Once the ODRs are defined and saved, they immediately become operational, automatically flagging vessels that meet the criteria and surfacing them in workflows without adding manual effort. To illustrate how this works in practice, let’s return once again to the example:
- Query 1: any vessel with Chinese affiliation + slow-speed sailing in territorial waters → medium risk ODR.
- Query 2: high/medium risk Chinese vessel + same behavior in the same AOI → high risk ODR.
By configuring these ODRs, agencies ensure that when a relevant vessel matches the scenario, it is automatically flagged at the correct risk level, enabling faster decision-making, reducing false positives, and ensuring technology aligns with policy priorities.
Turning Threat Mapping into an Operational Advantage
Risk and threat mapping provides the foundation for how intelligence and security organizations focus their attention, allocate resources, and respond to evolving threats. By following these five steps, agencies can translate broad strategic priorities into automated, precision detection inside the Windward platform.

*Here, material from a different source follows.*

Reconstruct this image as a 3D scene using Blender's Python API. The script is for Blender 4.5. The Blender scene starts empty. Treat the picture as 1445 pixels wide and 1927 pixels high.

This process ensures that every alert is grounded in both global intelligence and local operational reality. It aligns technology with mission priorities, reduces false positives, and empowers teams to focus on the events that matter most. Since threats evolve, this framework is designed to evolve with them – new priorities can be integrated, behaviors can be refined, and ODRs can be updated to maintain an accurate, living picture of your maritime risk landscape.
At its core, this framework turns strategy into action, ensuring that evolving risks and threats translate into clear, operational outcomes your teams can act on immediately.